On this day, at seeing the light come forth, bless its Author who made it so beautiful a creation, and praise him with a submissive heart; not only because he created it for our good, but because he made it a vassal to his mother and our mediatrix. Go to Mass with all possible devotion, and those who can, let them fast and give thanks to God. Thou shalt sing the canticle Benedicite omnia opera Domini Domino and the verse Benedicite lux. Understand that not only the just ought to praise God, who are themselves as light, but the sinners who are as darkness. Consider yourselves such, every one of you, and mourn for having added to the original transgression, darkness upon darkness, sins upon sins. Resolve to correct thyself; and that Mary's purest light may reach you, recite a Salve, and nine times the Magnificat, face to the ground, and fly from all sin this day, even the shadow thereof. Abstain from all impatience, murmurings, repinings, and suffer with meekness those evils which are a repugnance to our nature. If it be a day of discipline of the community, that is enough, but if not, it shall be especially made so. Those who do not know how to read Latin shall recite nine Salves mouth to the ground, and shall fast if they are able, and if not, they shall make an act of contrition, so that the Lord may give them light for his timely service, even as he gave them material light by which to live.
MEDITATION.
If we look at the properties of the firmament, what more assimilates to the miraculous constancy of Mary, whom neither those steeped in original sin could make fall, nor the combats of temptation make stumble! But still, amid the torrents and tempests of human miseries, between the troubles of her life, and the painful passion and death of her most holy Son and our most beloved Saviour; amid the waves of incredulity in the doubts of his disciples; among the hidden rocks of the perfidy of Judas, and the uncertainty of so many timid souls—ever was her constancy preserved. Not only was she firm, but beautiful as the firmament, which (according to the mathematicians) hath this other excellence, that it is bordered by innumerable stars, but has only seven planets which are fixed and never move. Thus, holiest Mary was not only most pure in her conception, transparent and translucent, but afterwards the Lord adorned her with innumerable virtues which she acquired, even as the stars which border that most beautiful firmament; and she not only had them all, but had them fixed, all immovable, all in order and admirable concert: but if in the other children of Adam we see some virtues, they are errant—to-day we have them, to-morrow they are gone—to-day is light, to-morrow darkness. We will rejoice in her prerogative, and say unto her:
OFFERING.
Honored Lady, and crown of our human being, divine firmament where the stars of virtue are fixed, give their benign influence to us, thy devoted ones, that by thy favor we may cure ourselves and acquire them; and that light which thou dost partake of the Sun of Righteousness, communicate it to our souls, and fix in them thy virtues, the love of thy precious Son, and thy sweetest and tenderest devotion, and of thy happy husband, our patron and advocate, St. Joseph.
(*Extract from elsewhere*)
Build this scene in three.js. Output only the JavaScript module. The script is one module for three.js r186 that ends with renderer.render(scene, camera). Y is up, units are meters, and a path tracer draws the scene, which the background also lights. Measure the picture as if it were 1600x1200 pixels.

These compositions doubtless give us a better idea of the interior thought of Mexican monasticism than some yellow-covered speculations. In that life grew the finest genius, the greatest woman, perhaps the most remarkable character in all respects that Mexico ever produced. Considering the time and place in which she wrote, the New World has scarcely produced her superior among women of genius. Up to the nineteenth century America had, doubtless, no, literary product comparable to the poems of Sor Juana Ines. What Cabrera, was to the art, Sor Juana seems to have been to the literature of her country; and both these workers of genius gave their powers to the service of religion. It is here worthy of remark that not only were the greatest painter and poet of Mexico studious servants of the church, but that its most celebrated scientist was the Jesuit Siguenza y Gongora, author of a funeral eulogy of Sor Juana Ines, whom he knew and appreciated, for he, too, was a poet. Without social helps, without emulation, such as is ordinarily understood, such proofs of her high intelligence as we possess have come to light. Perplexed as it was with the mannered erudition of the schools, her poetry nevertheless reveals noble sensibility and thought in superior forms. Thus she sings in her verses entitled "Sentiments of Absence:"
"Hear me with eyes,
Now that so distant are thine ears;
Of absence my laments;
In echoes from my pen the groans;
And as can reach thee not my voice so rude,
Hear thou me deaf, since dumbly I complain."
This is like a voice of the Elizabethan age; but what woman even of that day has left us so rare a record of poetry and piety combined as the nun of San Geronimo, she who lived in 1670 in far-off, outlandish Mexico? What chapter of literature would seem too good to entertain this Tenth Muse, to whom we owe such sonnets as these:
TO A PAINTER OF OUR LADY, OF MOST EXCELLENT PENCIL.
If pencil, although grand in human wise,
Could make a picture thus most beautiful,
Where even clearest vision not refines
Thy light, O admirable—yet in vain:
How did the author of thy sovereign soul
Proportion space to his creation fair!
What grace he painted, and what loveliness!
The scope more ample, greater was the hand.
Was found within the sphere of purest light
The pencil, schooled within the morning-star,
When thou wert dawned, Aurora most divine?
Yea, thus indeed it was; but verily
The sky has not paid back thy cost to him
Who spent in thee more light than it has now.
THE LOVERS.
Feliciano loves me, and I hate him;
Lizardo hates me, and I do adore him;
For him who does not want me, do I cry,
And him who yearns for me, I not desire.
To him who me disdains, my soul I offer,
And him who is my victim, I disdain.
Him I despise who would enrich my honor,
And him who doth contemn me, I'd enrich.
If with offence the first I have displeased,
The other doth displease by me offended—
And thus I come to suffer every way;
For both are but as torments to my feelings—
This one with asking that which I have not,
And that in not having what I'd ask.